▶ **Exercise objective**
Leave out the pictures, then reproduce the rest of the material exactly.

[3D scene scripts]
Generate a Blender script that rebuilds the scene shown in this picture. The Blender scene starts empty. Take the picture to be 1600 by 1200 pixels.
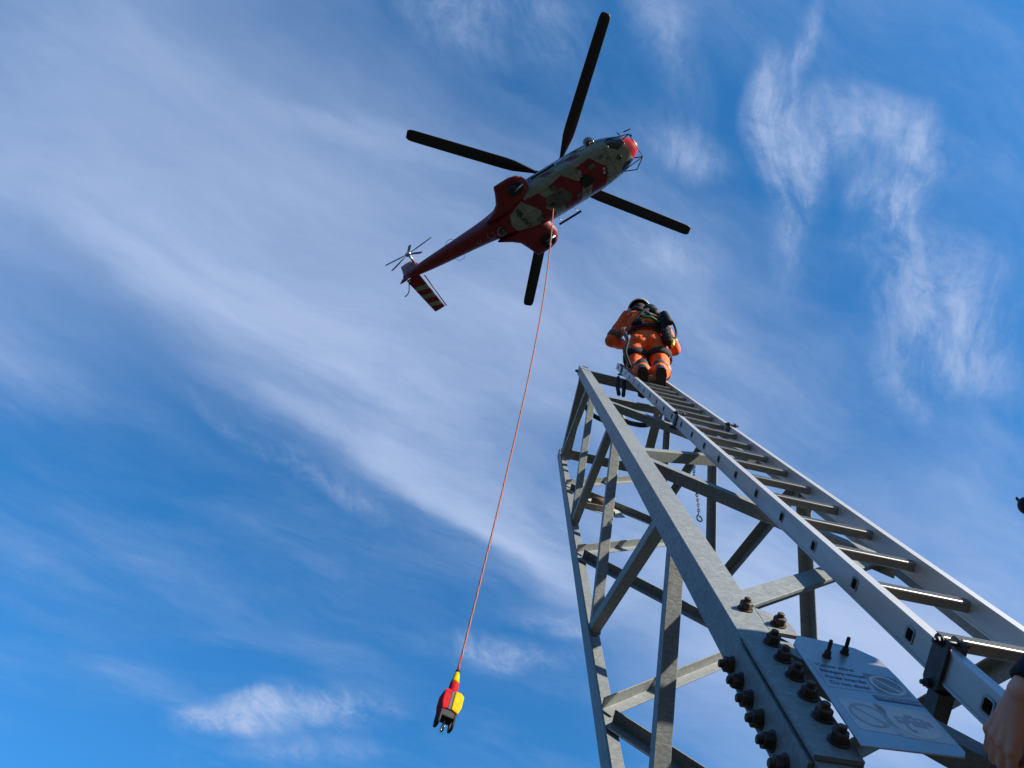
import bpy, bmesh, math, random
from mathutils import Vector, Matrix, Quaternion
from mathutils.geometry import tessellate_polygon
random.seed(7)
SC = bpy.context.scene
COL = SC.collection
# ------------------------------------------------------------------ camera frame
# The view axes (x right, y down, z into the view) expressed in the world, solved from
# the straightness and parallelism of the mast legs and the ladder rungs.
UP = Vector((-0.0493, -0.4709, 0.8808)).normalized()
XW = (Vector((1, 0, 0)) - UP * UP.x).normalized()
YW = UP.cross(XW)
C2W = Matrix((XW, YW, UP))
CAM = Vector((0.0, 0.0, 1.65))
R_M = Matrix(((0.95989249, -0.2427969, -0.14020011),
              (0.22605903, 0.96603075, -0.12522741),
              (0.16584245, 0.08851134, 0.9821721)))
T_M = Vector((0.43820184, 0.71279907, -0.18996742))
MAST = Matrix.Translation(CAM + C2W @ T_M) @ (C2W @ R_M).to_4x4()     # mast frame -> world
cd = bpy.data.cameras.new('camera'); cam = bpy.data.objects.new('camera', cd); COL.objects.link(cam)
B = Matrix((C2W @ Vector((1, 0, 0)), C2W @ Vector((0, -1, 0)), C2W @ Vector((0, 0, -1)))).transposed()
cam.matrix_world = Matrix.Translation(CAM) @ B.to_4x4()
cd.sensor_width = 36.0; cd.lens = 1160.136 / 1600 * 36; cd.shift_x = -0.1249
cd.clip_start = 0.05; cd.clip_end = 20000
SC.camera = cam
SC.render.resolution_x = 1024; SC.render.resolution_y = 768
SC.view_settings.view_transform = 'Standard'
SC.view_settings.look = 'None'
SC.view_settings.exposure = 0.83
SC.view_settings.gamma = 1.0
# ------------------------------------------------------------------ sun and sky
SUN = (MAST.to_3x3() @ Vector((1.0, -0.93, 0.31))).normalized()
sd = bpy.data.lights.new('sun', 'SUN'); sd.energy = 5.0; sd.angle = math.radians(0.53); sd.color = (1.0, 0.93, 0.80)
sun = bpy.data.objects.new('sun', sd); COL.objects.link(sun)
sun.rotation_euler = SUN.to_track_quat('Z', 'Y').to_euler(); sun.location = (0, 0, 30)
world = bpy.data.worlds.new('World'); SC.world = world; world.use_nodes = True
nt = world.node_tree; nt.nodes.clear()
def N(t, tree=None, **kw):
    n = (tree or nt).nodes.new(t)
    for k, v in kw.items(): setattr(n, k, v)
    return n
L = nt.links.new
def mth(op, a, b=None, c=None, clamp=False):
    n = N('ShaderNodeMath', operation=op); n.use_clamp = clamp
    for i, v in enumerate((a, b, c)):
        if v is None: continue
        if isinstance(v, (int, float)): n.inputs[i].default_value = v
        else: L(v, n.inputs[i])
    return n.outputs[0]
sky = N('ShaderNodeTexSky', sky_type='NISHITA'); sky.sun_disc = False
sky.sun_elevation = math.asin(SUN.z); sky.sun_rotation = math.atan2(SUN.x, SUN.y)
sky.altitude = 1500; sky.air_density = 1.0; sky.dust_density = 0.3; sky.ozone_density = 2.0
tint = N('ShaderNodeMix', data_type='RGBA', blend_type='MULTIPLY'); tint.inputs[0].default_value = 1.0
L(sky.outputs[0], tint.inputs[6]); tint.inputs[7].default_value = (SKYTINT := (0.62, 2.0, 2.75, 1))
# a cirrus layer: every direction is carried up to a level sheet of cloud overhead
tc = N('ShaderNodeTexCoord'); sp = N('ShaderNodeSeparateXYZ'); L(tc.outputs['Generated'], sp.inputs[0])
zc = mth('MAXIMUM', sp.outputs[2], 0.06)
cmb = N('ShaderNodeCombineXYZ'); L(mth('DIVIDE', sp.outputs[0], zc), cmb.inputs[0]); L(mth('DIVIDE', sp.outputs[1], zc), cmb.inputs[1])
def noise(vec, scale, detail=5, rough=0.55, dist=0.0, rot=0.0, st=(1, 1, 1), out=0):
    m = N('ShaderNodeMapping', vector_type='TEXTURE'); L(vec, m.inputs[0]); m.inputs[2].default_value = (0, 0, rot); m.inputs[3].default_value = st
    n = N('ShaderNodeTexNoise'); L(m.outputs[0], n.inputs['Vector']); n.inputs['Scale'].default_value = scale
    n.inputs['Detail'].default_value = detail; n.inputs['Roughness'].default_value = rough; n.inputs['Distortion'].default_value = dist
    return n.outputs[out]
def warp(vec, scale, amt, detail=3):
    c = noise(vec, scale, detail, out=1)
    s = N('ShaderNodeVectorMath', operation='SUBTRACT'); L(c, s.inputs[0]); s.inputs[1].default_value = (.5, .5, .5)
    k = N('ShaderNodeVectorMath', operation='SCALE'); L(s.outputs[0], k.inputs[0]); k.inputs[3].default_value = amt
    a = N('ShaderNodeVectorMath', operation='ADD'); L(vec, a.inputs[0]); L(k.outputs[0], a.inputs[1]); return a.outputs[0]
uv = cmb.outputs[0]
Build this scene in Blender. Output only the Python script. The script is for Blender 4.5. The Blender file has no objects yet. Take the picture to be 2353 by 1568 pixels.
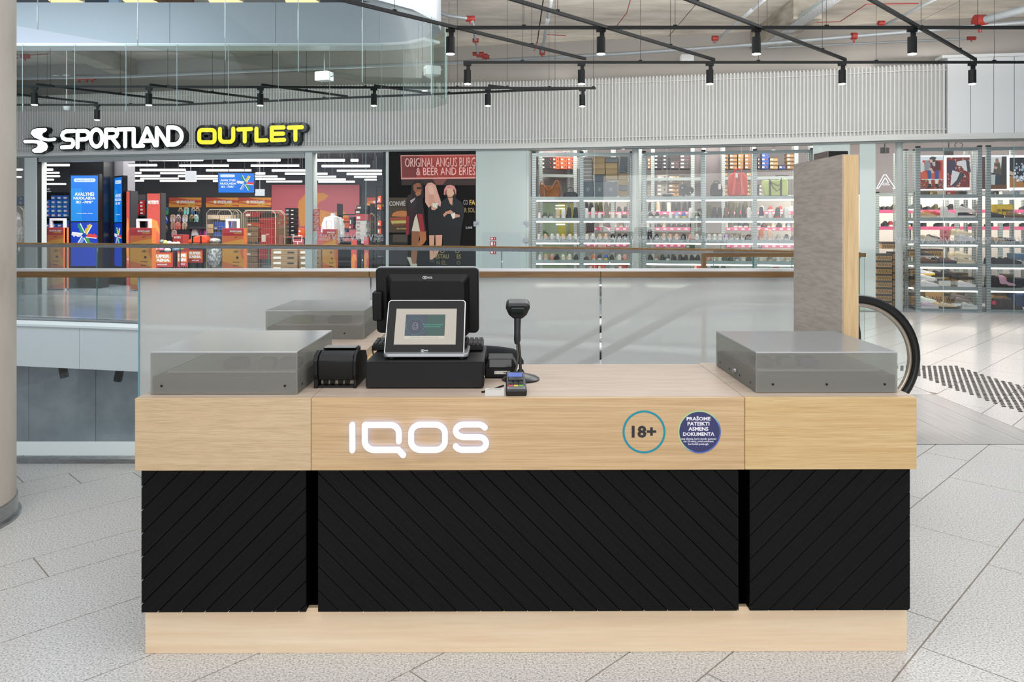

▶ **Result of this exercise**
Generate a Blender script that rebuilds the scene shown in this picture. The Blender scene starts empty. Take the picture to be 1600 by 1200 pixels.
import bpy, bmesh, math, random
from mathutils import Vector, Matrix, Quaternion
from mathutils.geometry import tessellate_polygon
random.seed(7)
SC = bpy.context.scene
COL = SC.collection
# ------------------------------------------------------------------ camera frame
# The view axes (x right, y down, z into the view) expressed in the world, solved from
# the straightness and parallelism of the mast legs and the ladder rungs.
UP = Vector((-0.0493, -0.4709, 0.8808)).normalized()
XW = (Vector((1, 0, 0)) - UP * UP.x).normalized()
YW = UP.cross(XW)
C2W = Matrix((XW, YW, UP))
CAM = Vector((0.0, 0.0, 1.65))
R_M = Matrix(((0.95989249, -0.2427969, -0.14020011),
              (0.22605903, 0.96603075, -0.12522741),
              (0.16584245, 0.08851134, 0.9821721)))
T_M = Vector((0.43820184, 0.71279907, -0.18996742))
MAST = Matrix.Translation(CAM + C2W @ T_M) @ (C2W @ R_M).to_4x4()     # mast frame -> world
cd = bpy.data.cameras.new('camera'); cam = bpy.data.objects.new('camera', cd); COL.objects.link(cam)
B = Matrix((C2W @ Vector((1, 0, 0)), C2W @ Vector((0, -1, 0)), C2W @ Vector((0, 0, -1)))).transposed()
cam.matrix_world = Matrix.Translation(CAM) @ B.to_4x4()
cd.sensor_width = 36.0; cd.lens = 1160.136 / 1600 * 36; cd.shift_x = -0.1249
cd.clip_start = 0.05; cd.clip_end = 20000
SC.camera = cam
SC.render.resolution_x = 1024; SC.render.resolution_y = 768
SC.view_settings.view_transform = 'Standard'
SC.view_settings.look = 'None'
SC.view_settings.exposure = 0.83
SC.view_settings.gamma = 1.0
# ------------------------------------------------------------------ sun and sky
SUN = (MAST.to_3x3() @ Vector((1.0, -0.93, 0.31))).normalized()
sd = bpy.data.lights.new('sun', 'SUN'); sd.energy = 5.0; sd.angle = math.radians(0.53); sd.color = (1.0, 0.93, 0.80)
sun = bpy.data.objects.new('sun', sd); COL.objects.link(sun)
sun.rotation_euler = SUN.to_track_quat('Z', 'Y').to_euler(); sun.location = (0, 0, 30)
world = bpy.data.worlds.new('World'); SC.world = world; world.use_nodes = True
nt = world.node_tree; nt.nodes.clear()
def N(t, tree=None, **kw):
    n = (tree or nt).nodes.new(t)
    for k, v in kw.items(): setattr(n, k, v)
    return n
L = nt.links.new
def mth(op, a, b=None, c=None, clamp=False):
    n = N('ShaderNodeMath', operation=op); n.use_clamp = clamp
    for i, v in enumerate((a, b, c)):
        if v is None: continue
        if isinstance(v, (int, float)): n.inputs[i].default_value = v
        else: L(v, n.inputs[i])
    return n.outputs[0]
sky = N('ShaderNodeTexSky', sky_type='NISHITA'); sky.sun_disc = False
sky.sun_elevation = math.asin(SUN.z); sky.sun_rotation = math.atan2(SUN.x, SUN.y)
sky.altitude = 1500; sky.air_density = 1.0; sky.dust_density = 0.3; sky.ozone_density = 2.0
tint = N('ShaderNodeMix', data_type='RGBA', blend_type='MULTIPLY'); tint.inputs[0].default_value = 1.0
L(sky.outputs[0], tint.inputs[6]); tint.inputs[7].default_value = (SKYTINT := (0.62, 2.0, 2.75, 1))
# a cirrus layer: every direction is carried up to a level sheet of cloud overhead
tc = N('ShaderNodeTexCoord'); sp = N('ShaderNodeSeparateXYZ'); L(tc.outputs['Generated'], sp.inputs[0])
zc = mth('MAXIMUM', sp.outputs[2], 0.06)
cmb = N('ShaderNodeCombineXYZ'); L(mth('DIVIDE', sp.outputs[0], zc), cmb.inputs[0]); L(mth('DIVIDE', sp.outputs[1], zc), cmb.inputs[1])
def noise(vec, scale, detail=5, rough=0.55, dist=0.0, rot=0.0, st=(1, 1, 1), out=0):
    m = N('ShaderNodeMapping', vector_type='TEXTURE'); L(vec, m.inputs[0]); m.inputs[2].default_value = (0, 0, rot); m.inputs[3].default_value = st
    n = N('ShaderNodeTexNoise'); L(m.outputs[0], n.inputs['Vector']); n.inputs['Scale'].default_value = scale
    n.inputs['Detail'].default_value = detail; n.inputs['Roughness'].default_value = rough; n.inputs['Distortion'].default_value = dist
    return n.outputs[out]
def warp(vec, scale, amt, detail=3):
    c = noise(vec, scale, detail, out=1)
    s = N('ShaderNodeVectorMath', operation='SUBTRACT'); L(c, s.inputs[0]); s.inputs[1].default_value = (.5, .5, .5)
    k = N('ShaderNodeVectorMath', operation='SCALE'); L(s.outputs[0], k.inputs[0]); k.inputs[3].default_value = amt
    a = N('ShaderNodeVectorMath', operation='ADD'); L(vec, a.inputs[0]); L(k.outputs[0], a.inputs[1]); return a.outputs[0]
uv = cmb.outputs[0]
Build this scene in Blender. Output only the Python script. The script is for Blender 4.5. The Blender file has no objects yet. Take the picture to be 2353 by 1568 pixels.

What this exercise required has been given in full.